On highlights of the blown out kind
First of all, if you read some of the reviews of say the Leica M Monochrom, you'll notice that users discover that highlights get blown very easily.
Funny thing, DNGMonochrome does exactly the same: highlights that still give detail in Lightroom after B&W conversion are sometimes completely lost after conversion to monochrome with DNGMonochrome.
Here's a crop... a really tiny piece, perhaps 5%, from a Canon, with the highlights toned down a bit... nothing done about it otherwise... loaded into Lightroom without sharpening or noise reduction, then clicked on black & white... notice the detail at the top of the windows, in the glass (actually behind the glass).
Now look at the monochrome version with the same toned down highlights... it's all gone...
Apart from the clarity and sharpness of the monochrome version - also no sharpening or noise reduction on these monochrome crops - Lightroom clearly wins in the details... With a bit of work on that one I wouldn't be surprised if you preferred the Lightroom one, seeing how DNGMonochrome lets you down on those blown highlights.
And bringing down those highlights on the monochrome DNG in Lightroom really doesn't work. That only turns everything gray.
No, those monochrome windows are a lost cause... well... perhaps...
Lightroom can...
But why is it that Lightroom can and DNGMonochrome can't?
Well, this one isn't because I'm not Adobe...
No, it's quite simple really: if the monochrome file is blown, so is the color file... except... in the color file in a lot of cases it's only the green channel (the pixels registering luminance) that's blown, since the blue channel and especially the red channel get filtered much stronger and register lower values most of the time.
Hence, if you interpolate directly on luminance (the green pixels), as DNGMonochrome does, or if you shoot with a camera that only registers luminance, you lose that blown out detail.
In this particular color file, the green channel is blown, but the blue and red channels aren't, at least not on that detail behind the glass.
From a purist view: you could say that DNGMonochrome gives you the true experience :-)
If you color interpolate, you only have to lower the luminance portion of the blown bit to get your detail back, which then consists mainly of the information from the red and the blue channel. In fact, the simple procedure - during color interpolation - of mixing the three values can already be enough to recover detail if blue and red aren't too high: the influence of the green pixel is diluted. It even works when two channels are blown out. Detail recovery still possible through the third channel. Usually not the nicest, but possible.
So, people trading their color camera for a B&W only camera, suddenly discover the benefits of the Bayer filter when it comes to this issue, especially if they weren't really aware of this when shooting with the color camera. Their RAW converter saved them most of the time.

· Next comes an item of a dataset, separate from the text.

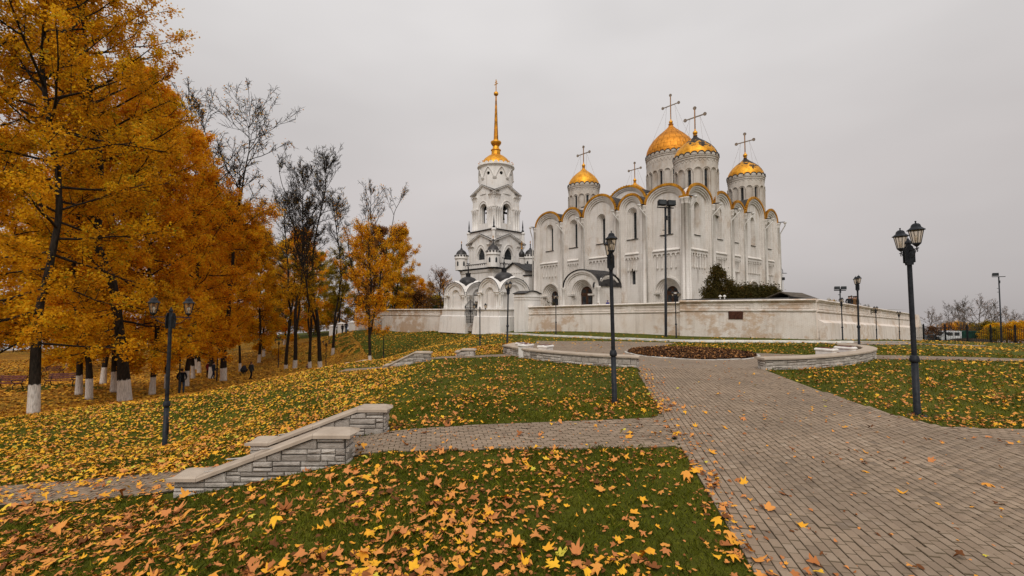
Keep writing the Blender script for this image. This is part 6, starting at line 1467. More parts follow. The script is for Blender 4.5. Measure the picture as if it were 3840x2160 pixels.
def tree_meshes(seed, H=20, r0=.32, cb=3.0, cr=4.6, nprim=46, nleaf=26000, leaf=.13, bare=1.1, lean=(0, 0), forks=0, droop=0.0, white=1.25, shape='oval', twig=4, fork_h=.25, nsec=6, fine=True, up=1.0, low=-.1, tw=1.0):
    rng = np.random.default_rng(seed); stems = []
    zt = np.linspace(0, 1, 12)
    def stem(base, top, ra, rb, wob):
        p = base[None] + (top - base)[None] * zt[:, None]; w = np.cumsum(rng.normal(0, wob, (12, 2)), 0); w -= w[0]; p[:, :2] += w * np.minimum(1, zt * 3)[:, None]
        r = ra + (rb - ra) * zt ** .85; return p, r
    p, r = stem(np.array([0, 0, -.4]), np.array([lean[0], lean[1], H * (.97 if not forks else .9)]), r0, .03, H * .008); r[0] = r0 * 1.22; r[1] = max(r[1], r0 * .97); stems.append((p, r))
    for k in range(forks):
        i = int(12 * fork_h) + k; b = stems[0][0][i]; az = rng.uniform(0, 6.28) if k else (.2 if seed % 2 else 2.9)
        q, rr = stem(b, b + np.array([math.cos(az) * H * .16, math.sin(az) * H * .16, (H - b[2]) * (.86 if k == 0 else .7)]), stems[0][1][i] * .78, .03, H * .010); stems.append((q, rr))
    TV, TF, BV, BF, LP, LR = [], [], [], [], [], []; to = bo = 0
    for p, r in stems:
        zf = np.linspace(0, 1, 30); pf = np.stack([np.interp(zf, zt, p[:, c]) for c in range(3)], 1); rf = np.interp(zf, zt, r)
        v, f = tube_np(pf, rf * (1 + rng.normal(0, .03, 30)), 10); TV.append(v); TF.append(f + to); to += len(v)
    twigs = []
    for i in range(nprim):
        p, r = stems[i % len(stems)] if rng.random() < .75 else stems[0]
        tt = (cb / H) + (1 - cb / H) * ((i + rng.random()) / nprim) ** .92; tt = min(tt, .985)
        f = (tt * H - p[0, 2]) / (p[-1, 2] - p[0, 2]); f = min(max(f, .05), .99)
        b = np.array([np.interp(f, zt, p[:, c]) for c in range(3)]); rb = np.interp(f, zt, r)
        x = (tt - cb / H) / (1 - cb / H)
        prof = {'oval': (.45 + .75 * x) * (1 - x ** 2.6) + .12, 'spread': .35 + .75 * math.sin(math.pi * min(1, .2 + .8 * x)), 'vase': .25 + .85 * x * (1.08 - x ** 5), 'cone': 1.02 - x}[shape]
        Ln = cr * max(.18, prof) * rng.uniform(.75, 1.15); az = i * 2.39996 + rng.normal(0, .35)
        el = up * (low + (1.1 - low) * x) + rng.normal(0, .26) - droop; s = np.linspace(0, 1, 7)
        dirh = np.array([math.cos(az), math.sin(az)]); bend = rng.normal(0, .18) + .25
        hx = Ln * s * math.cos(el); vz_ = Ln * (s * math.sin(el) + bend * .35 * s ** 2 - droop * .5 * s ** 2)
        side = np.array([-dirh[1], dirh[0]]) * rng.normal(0, .12) * Ln
        q = np.stack([b[0] + dirh[0] * hx + side[0] * s ** 2, b[1] + dirh[1] * hx + side[1] * s ** 2, b[2] + vz_], 1); q[1:-1] += rng.normal(0, .03 * Ln / 4, (5, 3))
        ra = min(rb * .7, .012 + .0115 * Ln); v, f_ = tube_np(q, ra * (1 - .85 * s) + .006, 5); BV.append(v); BF.append(f_ + bo); bo += len(v)
        for k in range(nsec):
            u = .22 + .78 * (k + rng.random()) / nsec; c0 = np.array([np.interp(u, s, q[:, c]) for c in range(3)]); tang = q[min(6, int(u * 6) + 1)] - q[int(u * 6) if u < 1 else 5]; tang /= np.linalg.norm(tang) + 1e-9
            d = tang * .75 + rng.normal(0, .55, 3) + np.array([0, 0, .22 - droop]); d /= np.linalg.norm(d); L2 = Ln * rng.uniform(.22, .42) * (1.15 - .5 * u)
            s2 = np.linspace(0, 1, 4); q2 = c0 + d * (L2 * s2)[:, None] + np.array([0, 0, .12 * L2]) * (s2 ** 2)[:, None]
            v, f_ = tube_np(q2, ra * .35 * (1 - .8 * s2) + .004 * tw, 3); BV.append(v); BF.append(f_ + bo); bo += len(v)
            for m_ in range(twig):
                u2 = .25 + .75 * rng.random(); c1 = c0 + (q2[-1] - c0) * u2; d2 = d * .6 + rng.normal(0, .6, 3) + np.array([0, 0, .15 - droop * .6]); d2 /= np.linalg.norm(d2); L3 = rng.uniform(.35, .8) * (L2 * .55 + .25)
                e = c1 + d2 * L3
                if fine:
                    v, f_ = tube_np(np.array([c1, (c1 + e) / 2 + rng.normal(0, .03, 3), e]), np.array([.006, .0045, .003]) * tw, 3); BV.append(v); BF.append(f_ + bo); bo += len(v)
                twigs.append((c1, e))
    if nleaf:
        T = np.array(twigs); hgt = T[:, 1, 2] / H; keep = np.clip((bare - hgt) / .12, 0.0, 1) if bare < 1 else np.ones(len(T)); pr = keep * rng.uniform(.5, 1.5, len(T)) + (.02 if bare < 1 else 0); pr /= pr.sum()
        ti = rng.choice(len(T), nleaf, p=pr); u = rng.uniform(.1, 1.1, nleaf)[:, None]
        pos = T[ti, 0] * (1 - u) + T[ti, 1] * u + rng.normal(0, leaf * 1.15, (nleaf, 3)); cl = rng.random(len(T))[ti]
        v, f_ = leaf_cards(pos, leaf, rng); rnd = np.clip(cl * .7 + rng.random(nleaf) * .42 - .05, 0, 1)
        crown = np_mesh('crown', v, f_, MAT['foliage_orange'], np.repeat(rnd, 4))
    else: crown = None
    tv = np.concatenate(TV); tf = np.concatenate(TF)
    trunk = np_mesh('trunk', tv, tf, MAT['limed'] if white else MAT['bark'], smooth=True)
    br = np_mesh('branchwork', np.concatenate(BV), np.concatenate(BF), MAT['bark'], smooth=False)
    return trunk, br, crown

def refine_white(tm): return tm
def plant(kind, meshes, loc, rz, sc, label, cat, group, fol=None, sz=None):
    t = thing(kind, label, cat, loc, R(rz), group); t.scale = (sc, sc, sz or sc); tm, bm_, cm = meshes
    obj('trunk', tm, t)
    tag(obj('branchwork', bm_, t), kind='stuff')
    if cm:
        c = obj('crown', cm, t); tag(c, kind='stuff')
        if fol: c.material_slots[0].link = 'OBJECT'; c.material_slots[0].material = MAT[fol]
    return t
GR = 'lime trees of the park'; THICKET = []
def ptree(m, px, py, d, rz, sc, label, fol, kind='lime_tree', group=GR, sz=None, dz=0):
    p = at(px, py, d); return plant(kind, m, (p.x, p.y, h1(p.x, p.y) + dz), rz, sc, label, 'tree', group, fol, sz)
T_A = tree_meshes(101, H=25, r0=.18, cb=2.7, low=-.25, cr=5.0, nprim=74, nleaf=66000, leaf=.112, lean=(-.8, .3), white=1.25)
T_B = tree_meshes(102, H=26, r0=.29, cb=2.6, low=-.25, cr=5.8, nprim=76, nleaf=70000, leaf=.118, lean=(-2.6, .5), white=1.25, shape='oval')
T_C = tree_meshes(103, H=20, r0=.18, cb=2.2, low=-.2, cr=4.3, nprim=70, nleaf=56000, leaf=.125, white=1.2)
T_D = tree_meshes(104, tw=3.6, twig=7, nsec=8, low=.0, H=28, r0=.27, cb=3.2, cr=5.8, nprim=84, nleaf=42000, leaf=.14, bare=.66, forks=2, fork_h=.55, white=1.2, shape='vase', up=.95)
T_E = tree_meshes(105, tw=3.4, twig=7, nsec=8, low=.1, H=30, r0=.27, cb=9.5, cr=4.3, nprim=78, nleaf=2600, leaf=.16, bare=.52, forks=1, fork_h=.22, white=1.25, shape='vase', up=1.1)
T_F = tree_meshes(107, tw=2.8, twig=6, nsec=7, up=1.1, H=21, r0=.22, cb=3.6, cr=3.9, nprim=64, nleaf=20000, leaf=.14, bare=.80, forks=2, fork_h=.2, white=1.2, shape='oval')
T_G = tree_meshes(108, H=20, r0=.22, cb=2.0, cr=5.4, nprim=50, nleaf=32000, leaf=.2, white=1.2, fine=False, twig=3)
T_H = tree_meshes(109, H=22, r0=.2, cb=4.0, cr=4.2, nprim=48, nleaf=20000, leaf=.19, bare=.9, white=1.2, fine=False, twig=3)

ptree(T_A, 125, 1556, 19.2, 20, 1.0, 'nearest lime tree on the left with a tall white-painted trunk', 'foliage_gold')
ptree(T_B, 470, 1507, 25.5, 75, 1.0, 'big golden lime leaning left, its broad white trunk right of a thinner one', 'foliage_gold')
ptree(T_C, 428, 1481, 31, 200, 1.12, 'lime with a thinner white trunk just behind the broad leaning one', 'foliage_orange')
ptree(T_C, 570, 1484, 31, 40, .98, 'bright orange lime left of the near lamp, slanting white trunk', 'foliage_orange')
ptree(T_C, 697, 1451, 38, 120, 1.05, 'dense orange lime whose narrow trunk stands by the half-hidden lamp post', 'foliage_orange')
ptree(T_D, 838, 1429, 43, 30, .98, 'tallest lime with bare twiggy top above orange foliage', 'foliage_orange')
ptree(T_C, 747, 1400, 53, 300, 1.08, 'orange lime behind the tallest one, short white trunk', 'foliage_orange')
ptree(T_C, 724, 1420, 47, 250, 1.05, 'orange lime with a stout white trunk behind the person in a dark coat', 'foliage_orange')
ptree(T_F, 790, 1412, 46.5, 10, .95, 'dark-trunked orange lime screening two walkers', 'foliage_orange')
ptree(T_G, 970, 1361, 68, 60, 1.0, 'golden lime far back, left of a twin white trunk', 'foliage_gold')
ptree(T_G, 988, 1352, 72, 160, .95, 'golden lime far back, right of a twin white trunk', 'foliage_gold')
ptree(T_E, 1105, 1384, 56.6, 80, .88, 'tall sparse lime with a straight dark trunk, leftmost of three', 'foliage_gold')
ptree(T_E, 1162, 1393, 57, 260, .74, 'slim sparse lime between two taller bare-topped trunks', 'foliage_gold')
ptree(T_E, 1201, 1392, 60, 180, 1.0, 'tallest of the sparse limes, forked trunk and bare crown', 'foliage_olive')
ptree(T_F, 1386, 1378, 50, 0, .8, 'orange forked lime standing alone right of the park, nearest the left wall', 'foliage_orange', sz=1.02)
ptree(T_A, -160, 1600, 19.5, 140, .95, 'lime at the left picture edge, only its branches in view', 'foliage_gold')
ptree(T_C, 297, 1458, 29, 0, .98, 'slender lime with a short white trunk right of the red bench', 'foliage_gold')
ptree(T_C, 385, 1448, 36, 90, 1.05, 'slender lime far left whose trunk shows between bench and broad trunk', 'foliage_orange')
ptree(T_G, 255, 1365, 52, 30, 1.0, 'lime behind the small red bench, slanting white trunk', 'foliage_gold')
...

In an all B&W camera without Bayer filter nothing can be done about this. Perhaps patch the blown out part a bit in Photoshop, but the original detail is lost.
But in DNGMonochrome that's unnecessary, because the information from the blue and red channel is still around.
There's no need to let that detail go to waste.
So, enter the highlight recovery option... and then you get this...
DNGMonochrome turned monochrome with highlight recovery, bringing back the details at the top of the windows...
It's still in quite the experimental stage, because getting this right isn't easy, but it's one of the things I'm experimenting with and working on.
The big problem is that this works best if it's applied locally, but DNGMonochrome isn't set up for that. It's not difficult to apply these corrections to only a certain part of the photo - after say selecting the top of the window - but that selection isn't stored with the original. If you want to redo the photo you have to start all over.
So first I want to see if I can get this right for the whole photo.
Then another issue - be it less complicated - is that what seems blown out in the preview of DNGMonochrome might actually not be, when you load the DNG into Lightroom. So I need some way of detecting - and letting you know - when you should apply it and when not.
And yes, for parts of the photo this is actually cheating. When using this proposed option, DNGMonochrome will divert from the strict 'luminance only' approach... but only for the blown bits.
Actually DNGMonochrome already has the ability to partially recover blown highlights: the RGB filters. If you mix in a little bit of blue or red (try 5% or 10%) - depending on which channel gives you the most detail back (check via the RAW filters) - you most likely can get some of your detail back. But then you might alter other aspects of the photo you didn't want altered.
So, I hope to get this presentable enough for a next release, but currently I don't want to make any solid promises on this issue (I haven't shown you the ghastly effects this option can also produce when out of control).